One summer in the late 90s...
I won my first $25 for a story about surfing in California. It went something like this: sharks had surfaced down the beach and were coming my way. Out past where the waves broke, I panicked. I paddled toward shore as fast as I could, terrified. Black fins. Closer. And then, I heard a couple girls shout from the shallows: "Look — dolphins!"
For about twenty years, I realize now, I've been committed to identifying (ill-founded) fears and replacing them with what I see as the very best kind of argument: true stories. The goal: contributing to emotional/social/political relationships based less on bullshit.

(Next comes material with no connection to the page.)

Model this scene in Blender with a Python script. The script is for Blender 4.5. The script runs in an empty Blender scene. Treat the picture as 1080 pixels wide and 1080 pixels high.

I love so many forms of art and media, but I'm a writer first. Even as hi! becomes *wave* becomes 👋 in day-to-day hellos — I believe big time in the ability of the written word to identify, articulate, and address problems. A picture might be worth a thousand words, but my thousand and your thousand can be miles apart — and I think we still need words to bring us back together.
— AVL
Adam Valen Levinson received his PhD in Sociology from Yale, where he studied senses of humor as a key to cross cultural understanding. In 2018 and 2023, the International Society of Humor Scholars granted him their Young Scholar Award. He is currently a fellow in the sociology department at Princeton University.
Some people liked his first book, The Abu Dhabi Bar Mitzvah, and some others really didn’t. He has written, filmed, and photographed for Al Jazeera, I24, The Paris Review, Haaretz, Neue Zürcher Zeitung, and VICE, and did college stints at the Meccas of real fake news: The Colbert Report and The Onion. He has performed standup comedy on four continents but has no favorite one. All of his stories are true.